Rebellion

Brothers, a short while ago I was reading an article by a Christian (likely a Catholic).  In the piece, he gave some token acceptance of God’s requirement to obey and heed authority.  Then he said something like

But when faced with a tyrant, it is our God given duty to remove him.  I thought Waaaa…?

How often is being a rebel, rebellious or rebellion itself mentioned in the bible?  It is over 100 times.

How often does God mention rebellion in a positive light?  I haven’t found one.

Well then, what does the Lord have to say about obedience and authority? The story of King David and King Saul in the Old Testament is a good place to start1. Saul was the Lord’s anointed, but he chose to defy God’s direct orders in order to increase his wealth and to look good in front of his men. Samuel, the prophet of God, tells Saul He has been rejected by God and that Saul’s neighbor will now become king.  Samuel anoints David as the new King of Israel while Saul is still the king.  David becomes a great warrior and a favorite of the people, incurring Saul’s jealousy and wrath. Saul tries to kill David on many occasions. Two different times, an unarmed and unprotected Saul is within David’s grasp, but both times David refused to harm Saul and honors him as the Lord’s anointed. David figures God anointed Saul and made him king, so God should remove Saul.

Jesus said: I am the way, the truth and the life. We should follow all that Jesus does and believe what

He teaches is true in order to live abundant lives.

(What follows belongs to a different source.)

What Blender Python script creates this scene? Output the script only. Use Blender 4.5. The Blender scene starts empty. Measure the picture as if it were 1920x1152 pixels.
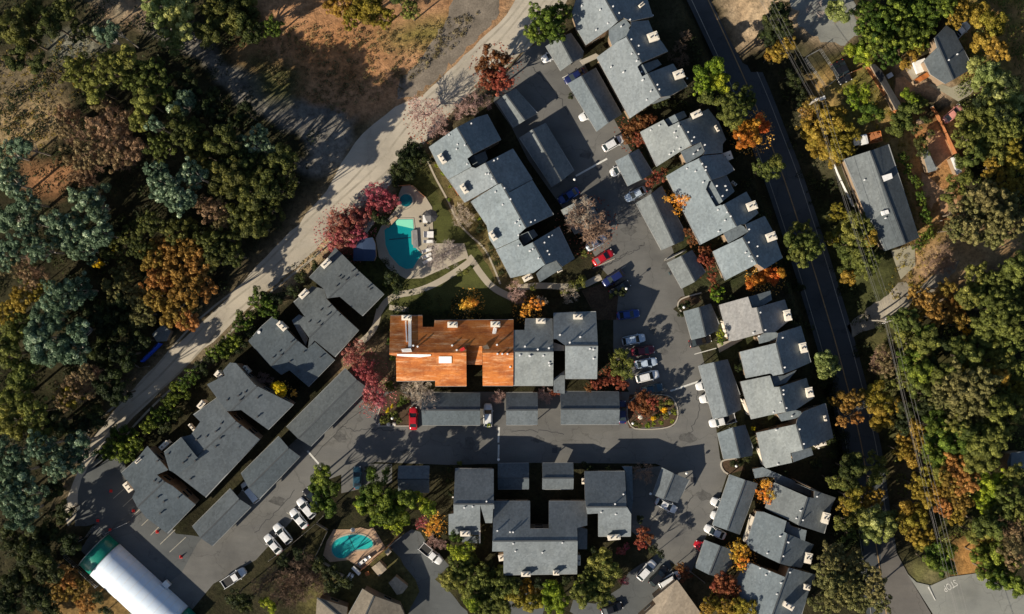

In the New Testament, remember the story of 12 year old Jesus in the temple, how does it end? And he said to them, “Why were you looking for me? Did you not know I must be in my Father’s house?” He went down with them and came to Nazareth, and was obedient to them; and His mother kept all these things in her heart2This 12 year old boy realizes He is God, and his 1st priority is to be obedient to His parents!

How about the story of Jesus’ baptism?  He comes to John in the desert and John tries to refuse Him baptism. After all, Jesus is the Son of God and sinless, He has nothing to repent. Yet: Jesus said to him in reply. “Allow it for now, for thus it is fitting for us to fulfill all righteousness.” After Jesus was baptized, he came up from the water and behold, the heavens opened, and he saw the Spirit of God descending like a dove and coming upon Him. And a voice came from the heavens, saying, “This is my beloved Son, with whom I am well pleased”.3 Once again, Jesus does the will of the Father, as an example for us.

What was Jesus’ teaching about the authorities of His day, the Scribes and the Pharisees?  In Matthew’s Gospel Jesus addressed this issue too (quote): Then Jesus spoke to the crowds and to his disciples, saying “The scribes and Pharisees have taken their seat on the chair of Moses.

Therefore, do and observe allthings whatsoever they tell you, but do not follow their example. For they preach but they do not.

practice”.4   Here Jesus is specifically telling His followers they must follow the rules handed down by the authorities, but they should not follow their example, that is, they should not imitate those who are in authority.  Then He proceeds to excoriate the Scribes and Pharisees for missing the whole point of the law, while misusing their authority and the law to enrich themselves and boost their social status.

Concerning paying taxes to the occupying army that had invaded the Jewish homeland Jesus said: Show me the coin that pays the census tax.” Then they handed Him a Roman coin. He said to them: “Whose image is this and whose inscription?” They replied, “Caesar’s.”  At that He said to them, “Then repay to Caesar what belongs to Caesar and to God what belongs to God.”5 Clearly, Jesus is supporting government as the authority His disciples must obey in all civil matters.

What about the Garden of Gethsemane? Jesus is under tremendous stress, He knows what is about to happen, His prayer is: “Abba, Father, all things are possible to you. Take this cup away from me, but not what I will but what you will.6

Over and over again, Jesus trusts the Father’s will; He is obedient and respects authority.  In the garden, He tells Peter to put his sword away. He doesn’t rebel and doesn’t tell His followers to rebel either.